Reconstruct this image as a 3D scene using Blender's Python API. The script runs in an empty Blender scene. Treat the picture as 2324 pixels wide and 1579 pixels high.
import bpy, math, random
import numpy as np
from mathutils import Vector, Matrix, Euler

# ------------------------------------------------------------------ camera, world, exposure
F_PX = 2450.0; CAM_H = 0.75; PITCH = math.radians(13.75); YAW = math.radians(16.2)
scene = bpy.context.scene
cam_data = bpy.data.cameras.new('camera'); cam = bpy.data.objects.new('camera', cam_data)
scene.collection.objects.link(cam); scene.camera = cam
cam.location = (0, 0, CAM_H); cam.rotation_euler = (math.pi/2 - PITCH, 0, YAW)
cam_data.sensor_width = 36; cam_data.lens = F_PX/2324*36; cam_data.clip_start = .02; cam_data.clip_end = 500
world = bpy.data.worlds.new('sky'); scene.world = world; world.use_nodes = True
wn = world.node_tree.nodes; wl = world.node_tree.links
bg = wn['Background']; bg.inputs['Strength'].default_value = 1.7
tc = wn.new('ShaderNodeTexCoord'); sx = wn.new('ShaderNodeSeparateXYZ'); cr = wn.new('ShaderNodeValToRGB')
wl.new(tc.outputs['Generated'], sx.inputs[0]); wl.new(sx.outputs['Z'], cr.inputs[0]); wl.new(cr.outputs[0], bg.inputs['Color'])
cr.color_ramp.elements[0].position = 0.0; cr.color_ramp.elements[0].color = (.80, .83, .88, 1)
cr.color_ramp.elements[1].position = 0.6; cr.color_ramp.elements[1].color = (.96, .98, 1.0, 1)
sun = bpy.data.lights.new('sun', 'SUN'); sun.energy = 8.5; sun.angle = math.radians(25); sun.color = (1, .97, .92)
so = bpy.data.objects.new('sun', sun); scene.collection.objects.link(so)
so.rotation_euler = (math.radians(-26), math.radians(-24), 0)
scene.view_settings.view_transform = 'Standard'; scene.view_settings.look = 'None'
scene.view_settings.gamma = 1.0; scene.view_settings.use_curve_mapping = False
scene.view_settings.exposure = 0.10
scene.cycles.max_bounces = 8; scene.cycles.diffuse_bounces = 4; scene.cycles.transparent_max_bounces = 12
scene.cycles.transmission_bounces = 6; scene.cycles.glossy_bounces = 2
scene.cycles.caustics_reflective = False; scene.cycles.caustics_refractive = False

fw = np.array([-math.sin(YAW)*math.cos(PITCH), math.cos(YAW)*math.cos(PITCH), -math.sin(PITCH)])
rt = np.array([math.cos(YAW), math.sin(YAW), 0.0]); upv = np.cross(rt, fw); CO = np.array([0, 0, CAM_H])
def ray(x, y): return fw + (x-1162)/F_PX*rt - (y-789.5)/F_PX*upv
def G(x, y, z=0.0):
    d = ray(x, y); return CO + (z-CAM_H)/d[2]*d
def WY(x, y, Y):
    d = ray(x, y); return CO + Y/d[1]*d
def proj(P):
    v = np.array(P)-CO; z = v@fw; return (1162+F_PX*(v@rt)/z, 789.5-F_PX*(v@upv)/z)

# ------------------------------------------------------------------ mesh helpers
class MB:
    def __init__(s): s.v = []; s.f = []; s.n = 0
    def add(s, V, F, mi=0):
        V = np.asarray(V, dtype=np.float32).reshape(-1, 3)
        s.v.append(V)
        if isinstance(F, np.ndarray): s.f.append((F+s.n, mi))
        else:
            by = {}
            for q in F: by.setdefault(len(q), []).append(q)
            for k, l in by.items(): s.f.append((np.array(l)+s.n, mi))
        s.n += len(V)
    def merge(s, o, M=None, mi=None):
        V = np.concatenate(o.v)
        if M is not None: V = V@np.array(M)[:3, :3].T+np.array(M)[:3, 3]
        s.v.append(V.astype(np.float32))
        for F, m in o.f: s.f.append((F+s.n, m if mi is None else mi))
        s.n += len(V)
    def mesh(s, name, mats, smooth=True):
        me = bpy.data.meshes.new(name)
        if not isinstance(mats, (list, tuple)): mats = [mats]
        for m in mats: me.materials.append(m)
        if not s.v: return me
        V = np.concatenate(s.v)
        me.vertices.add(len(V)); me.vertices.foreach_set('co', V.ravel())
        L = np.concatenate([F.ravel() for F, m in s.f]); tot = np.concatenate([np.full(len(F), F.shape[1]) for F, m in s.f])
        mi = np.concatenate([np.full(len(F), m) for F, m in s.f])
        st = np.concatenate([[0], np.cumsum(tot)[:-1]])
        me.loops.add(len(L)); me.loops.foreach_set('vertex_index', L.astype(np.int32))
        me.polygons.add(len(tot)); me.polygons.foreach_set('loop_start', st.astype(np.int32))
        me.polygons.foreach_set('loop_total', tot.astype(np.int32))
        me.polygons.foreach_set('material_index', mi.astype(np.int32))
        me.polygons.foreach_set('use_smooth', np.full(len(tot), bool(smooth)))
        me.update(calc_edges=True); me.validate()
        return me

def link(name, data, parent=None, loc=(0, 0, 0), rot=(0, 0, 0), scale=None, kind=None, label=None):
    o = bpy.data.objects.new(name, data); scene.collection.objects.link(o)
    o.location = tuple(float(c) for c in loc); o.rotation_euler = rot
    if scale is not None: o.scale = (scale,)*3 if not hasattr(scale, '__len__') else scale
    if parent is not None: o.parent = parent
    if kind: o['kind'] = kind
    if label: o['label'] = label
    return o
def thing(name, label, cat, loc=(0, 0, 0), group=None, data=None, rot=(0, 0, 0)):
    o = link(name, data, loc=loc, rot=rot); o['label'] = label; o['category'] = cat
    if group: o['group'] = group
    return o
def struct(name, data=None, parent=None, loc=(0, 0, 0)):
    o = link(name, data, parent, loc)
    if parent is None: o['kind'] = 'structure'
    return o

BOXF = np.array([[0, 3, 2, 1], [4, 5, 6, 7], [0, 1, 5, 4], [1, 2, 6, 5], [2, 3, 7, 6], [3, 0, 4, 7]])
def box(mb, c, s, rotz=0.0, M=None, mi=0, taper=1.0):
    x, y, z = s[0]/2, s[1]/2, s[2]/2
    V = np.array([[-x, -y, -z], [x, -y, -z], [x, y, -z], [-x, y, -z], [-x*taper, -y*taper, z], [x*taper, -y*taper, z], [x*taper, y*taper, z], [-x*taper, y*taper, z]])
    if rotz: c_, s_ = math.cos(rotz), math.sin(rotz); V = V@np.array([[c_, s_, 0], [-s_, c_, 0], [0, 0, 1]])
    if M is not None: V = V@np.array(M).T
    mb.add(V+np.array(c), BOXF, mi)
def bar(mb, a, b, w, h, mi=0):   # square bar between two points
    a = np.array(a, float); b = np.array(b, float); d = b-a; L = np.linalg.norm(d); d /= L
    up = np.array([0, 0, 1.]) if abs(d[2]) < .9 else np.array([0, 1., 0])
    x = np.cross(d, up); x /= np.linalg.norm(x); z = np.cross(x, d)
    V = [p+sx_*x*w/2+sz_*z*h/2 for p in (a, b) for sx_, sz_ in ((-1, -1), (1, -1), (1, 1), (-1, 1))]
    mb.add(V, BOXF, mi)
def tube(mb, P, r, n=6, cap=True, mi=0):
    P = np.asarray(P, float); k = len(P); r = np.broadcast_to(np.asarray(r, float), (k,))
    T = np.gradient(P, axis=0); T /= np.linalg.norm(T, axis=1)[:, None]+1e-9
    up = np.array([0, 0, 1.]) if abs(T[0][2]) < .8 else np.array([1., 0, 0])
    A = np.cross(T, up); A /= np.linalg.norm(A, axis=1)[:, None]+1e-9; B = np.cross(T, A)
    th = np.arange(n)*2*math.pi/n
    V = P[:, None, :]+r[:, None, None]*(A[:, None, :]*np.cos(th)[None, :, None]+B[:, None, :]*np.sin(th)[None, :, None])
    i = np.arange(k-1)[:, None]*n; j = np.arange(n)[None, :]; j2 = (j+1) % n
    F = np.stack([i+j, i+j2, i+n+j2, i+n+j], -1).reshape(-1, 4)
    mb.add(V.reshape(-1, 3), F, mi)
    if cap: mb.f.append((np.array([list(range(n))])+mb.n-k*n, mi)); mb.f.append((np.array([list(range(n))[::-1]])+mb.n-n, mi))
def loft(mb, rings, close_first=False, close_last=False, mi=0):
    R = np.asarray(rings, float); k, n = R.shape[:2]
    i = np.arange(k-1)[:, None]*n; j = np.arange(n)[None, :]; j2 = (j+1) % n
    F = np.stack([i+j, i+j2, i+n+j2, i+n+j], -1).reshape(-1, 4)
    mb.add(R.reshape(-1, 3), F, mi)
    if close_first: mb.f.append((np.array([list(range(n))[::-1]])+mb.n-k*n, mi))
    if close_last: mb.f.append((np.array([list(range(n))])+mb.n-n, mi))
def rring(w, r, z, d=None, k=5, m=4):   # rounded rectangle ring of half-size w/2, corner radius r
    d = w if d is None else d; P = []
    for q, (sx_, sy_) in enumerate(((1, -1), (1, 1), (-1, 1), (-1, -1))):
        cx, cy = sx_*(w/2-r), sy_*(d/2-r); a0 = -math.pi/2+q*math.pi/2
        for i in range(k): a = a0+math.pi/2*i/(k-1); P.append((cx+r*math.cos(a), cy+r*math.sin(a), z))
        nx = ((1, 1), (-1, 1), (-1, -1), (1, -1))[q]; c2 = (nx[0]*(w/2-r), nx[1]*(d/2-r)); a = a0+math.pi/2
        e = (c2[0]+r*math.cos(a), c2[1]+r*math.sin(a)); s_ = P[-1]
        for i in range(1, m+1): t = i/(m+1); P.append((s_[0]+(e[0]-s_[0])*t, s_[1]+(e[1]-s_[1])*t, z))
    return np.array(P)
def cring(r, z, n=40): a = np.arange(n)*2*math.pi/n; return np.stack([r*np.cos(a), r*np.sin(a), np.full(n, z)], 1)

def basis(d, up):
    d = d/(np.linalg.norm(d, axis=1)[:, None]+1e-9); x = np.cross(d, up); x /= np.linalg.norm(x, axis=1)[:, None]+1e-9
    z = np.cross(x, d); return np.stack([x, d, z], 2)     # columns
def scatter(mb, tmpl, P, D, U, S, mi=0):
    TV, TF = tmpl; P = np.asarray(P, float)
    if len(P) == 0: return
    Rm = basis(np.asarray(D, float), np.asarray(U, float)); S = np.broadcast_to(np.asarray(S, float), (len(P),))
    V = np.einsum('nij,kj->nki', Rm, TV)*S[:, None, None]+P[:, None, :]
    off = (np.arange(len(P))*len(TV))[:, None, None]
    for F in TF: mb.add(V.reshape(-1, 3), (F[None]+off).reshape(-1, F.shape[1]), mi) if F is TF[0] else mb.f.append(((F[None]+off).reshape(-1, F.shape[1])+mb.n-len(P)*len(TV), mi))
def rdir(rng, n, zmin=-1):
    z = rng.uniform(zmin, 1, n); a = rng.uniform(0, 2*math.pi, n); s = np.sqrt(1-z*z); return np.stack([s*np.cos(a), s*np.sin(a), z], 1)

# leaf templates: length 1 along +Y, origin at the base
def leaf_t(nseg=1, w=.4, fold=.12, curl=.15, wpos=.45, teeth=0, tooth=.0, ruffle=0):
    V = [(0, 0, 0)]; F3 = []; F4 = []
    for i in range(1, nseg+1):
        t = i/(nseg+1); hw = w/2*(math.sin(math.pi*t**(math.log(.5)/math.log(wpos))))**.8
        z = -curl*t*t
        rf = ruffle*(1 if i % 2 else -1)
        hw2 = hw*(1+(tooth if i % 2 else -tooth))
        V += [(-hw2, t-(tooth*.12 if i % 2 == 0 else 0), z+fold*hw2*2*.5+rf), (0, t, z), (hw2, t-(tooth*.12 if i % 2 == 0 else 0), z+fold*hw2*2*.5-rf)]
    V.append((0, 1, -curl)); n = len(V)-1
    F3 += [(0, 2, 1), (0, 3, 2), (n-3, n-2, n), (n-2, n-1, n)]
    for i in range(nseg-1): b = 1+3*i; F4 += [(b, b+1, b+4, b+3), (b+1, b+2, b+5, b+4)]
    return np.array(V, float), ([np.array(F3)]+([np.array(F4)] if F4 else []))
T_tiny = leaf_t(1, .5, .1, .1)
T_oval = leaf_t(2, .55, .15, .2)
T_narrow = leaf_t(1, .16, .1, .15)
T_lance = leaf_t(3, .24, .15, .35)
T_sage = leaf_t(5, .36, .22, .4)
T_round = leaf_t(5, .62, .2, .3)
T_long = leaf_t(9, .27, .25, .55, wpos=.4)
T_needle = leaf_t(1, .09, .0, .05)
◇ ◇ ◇
- **What the task asks**
Write out exactly, please, the lines beginning at the start of the material and ending with the line that holds "from mathutils import Vector, Matrix, Euler", both included.

- **Solution to this problem**
Reconstruct this image as a 3D scene using Blender's Python API. The script runs in an empty Blender scene. Treat the picture as 2324 pixels wide and 1579 pixels high.
import bpy, math, random
import numpy as np
from mathutils import Vector, Matrix, Euler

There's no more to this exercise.